Micron enters a structural growth phase as AI redefines memory demand
Micron Technology delivered one of the most extraordinary equity performances of 2025, with its stock rising more than 239%, far outpacing the broader market and cementing its position as a core beneficiary of the artificial intelligence cycle. But after such a powerful move, the market is no longer focused on what Micron has done. The focus has shifted to whether earnings, pricing power, and demand visibility can justify the next phase of gains.
Micron’s earnings were dominated by spot pricing volatility.
Industry forecasts call for another 40% increase in memory prices in 2026.
Revenue rose 69%, and management’s guidance for Q2 EPS near $8.42.
The memory cycle has shifted from spot-driven to contract-driven
Historically, Micron’s earnings were dominated by spot pricing volatility. DRAM and NAND cycles were short, oversupply arrived quickly, and margins collapsed just as fast as they expanded. That framework no longer fits today’s data. AI workloads require high-bandwidth, low-latency memory that cannot be easily substituted or stockpiled. HBM, in particular, is no longer a commodity product; it is a capacity-constrained infrastructure input tied directly to GPU and accelerator deployment schedules.
The most critical data point is that Micron’s entire HBM output for calendar 2026 is already fully allocated under long-term supply agreements. These contracts lock in both volumes and pricing, effectively removing a large portion of revenue from spot market volatility. This alone explains why analysts are now modeling structurally higher margins rather than a typical boom-bust pattern. When supply is pre-sold and demand is linked to multi-year AI infrastructure buildouts, the cycle length extends significantly.
Supply constraints are persistent, not temporary
Micron’s latest financials already show extreme operating leverage. Revenue grew 56.7% year-on-year, but EPS surged 175%, highlighting how aggressive pricing and mixed improvements are flowing through to the bottom line. Industry forecasts calling for another 40% increase in memory prices in 2026 are not driven by speculation, but by physical limitations. Advanced memory manufacturing is capital-intensive, technologically complex, and slow to scale. Even with Micron increasing capital expenditure to $20 billion, production will only partially close the demand gap. Current output meets just 50% to 66% of customer needs, meaning undersupply persists even after expansion.

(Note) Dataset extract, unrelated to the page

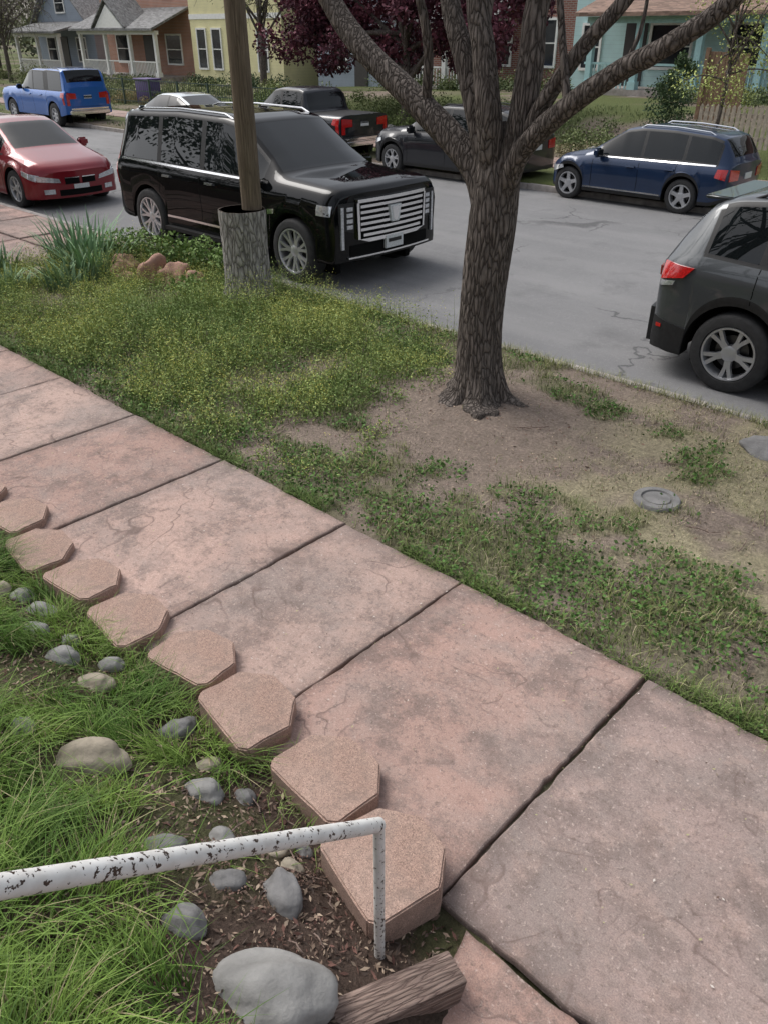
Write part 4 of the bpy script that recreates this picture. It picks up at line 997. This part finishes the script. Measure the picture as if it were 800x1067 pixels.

Importantly, Micron’s capex is not broad-based. The majority is directed toward HBM and leading-edge DRAM nodes, where pricing power is strongest. This targeted investment reduces the risk of flooding lower-margin segments and reinforces pricing discipline across the industry. Unlike previous cycles, competitors are also showing restraint, limiting the chance of a rapid supply glut.

Source: macrotrends
Margins still have room to expand
DRAM revenue rose 69%, reflecting both higher volumes and sharply improved pricing, while the company’s growing exposure to high-bandwidth memory continues to lift blended margins. Management’s guidance for second-quarter EPS near $8.42 implies operating margins are still expanding rather than plateauing, a notable signal this late in a traditional semiconductor upcycle. That projection would represent nearly a five-fold increase versus the same period last year, underscoring how different this cycle looks from prior memory booms.
What matters going forward is not whether margins peak in a single quarter, but whether they reset structurally higher over multiple years. With HBM pricing locked under long-term agreements through 2026 and DRAM prices expected to continue rising into next year, analysts are increasingly modeling a higher sustainable margin floor. This shift is already visible in valuation, with Micron trading at a forward P/E near 32. While elevated relative to past memory cycles, the multiple reflects expectations of more durable earnings, longer contract visibility, and reduced cyclicality driven by AI-linked demand. The market is increasingly valuing Micron not as a purely cyclical memory supplier, but as a company with recurring, contract-backed earnings power tied to long-duration AI infrastructure spending.